Wednesday, February 16, 2005

On flags and freedom

I own an American flag. It’s very special to me, and I haven’t had it long. It’s the flag that was given to my aunt when my grandfather, her and my father’s father, died. He was a World War I veteran who fought in France, and from what I’ve heard lost more than one friend in the war. Sadly, I never knew him. A couple of years ago, when I was visiting my aunt and uncle in Mountainair, New Mexico, she was kind enough to let me have it, and I’m very grateful. They’ll appear a little later in “Notes from the Road”.

When I was growing up, I was in the Boy Scouts. In fact, I came within a hair’s breadth of making Eagle Scout before I turned 18, the cutoff for membership. One of the things we learned in Boy Scouts was the proper way to fold a flag. The first time I remember learning to do this was for an uncommon occasion. A flag burning.

There’s a VFW in my hometown in Indiana, and my grandfather was a member there who visited it often, although I wasn’t aware of that at the time. What I remember most about it was the artillery cannon sitting on the lawn in front of the building. We kids liked to climb and play on it. When flags became worn and old enough to be replaced, they were collected by the VFW for disposal. On this occasion, the local Boy Scout troop was invited to participate. We were taught the triangle method of folding the American flag, detailed here. When the ceremony had been completed for each flag, it was placed on the fire and destroyed. I believe they were saluted, as well, and there may have been words spoken, but I don’t recall. It was a solemn ceremony.

For more than a decade now, there’s been floating around Congress an amendment to the Constitution to prohibit flag burning (and not of the kind described above).

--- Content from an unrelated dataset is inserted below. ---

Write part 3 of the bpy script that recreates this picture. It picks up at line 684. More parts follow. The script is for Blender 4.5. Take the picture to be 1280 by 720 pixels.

The states had laws against desecrating the flag, but the Supreme Court ruled them unconstitutional in 1989 and again in 1990. After that, the states asked Congress for an amendment to stand up to the Supreme Court, but it has never passed.

Flags are symbols, pieces of cloth sewn in a particular way, that people assign meaning to. I can’t imagine a circumstance in which I would agree that the meaning of our American flag was such that it deserved to be destroyed. But I also can’t imagine why a country that celebrates freedom would approve of the government punishing someone for stating their beliefs. Amending the Constitution in such a way would be to make it contradict itself, in terms of the First Amendment guarantee of “freedom of speech”. As the famous quote from French philosopher Voltaire goes, “I disapprove of what you say, but I will defend to the death your right to say it.”

It may be unpleasant to realize when our government has done something wrong. But in the same way that it is appropriate to be proud of our achievements, it is also appropriate to be ashamed of our lapses, such as the Tuskegee experiments, the Japanese internment camps of World War II, and of course slavery and discrimination that persists in some areas to this day. Sometimes it takes time for popular sentiment to come around when such things are exposed, but when the freedom to criticize is curtailed, it becomes harder to discover these mistakes for what they are in the first place. That is why it is so important to keep this right undiluted and clear, to ensure that light can always reach those dark places.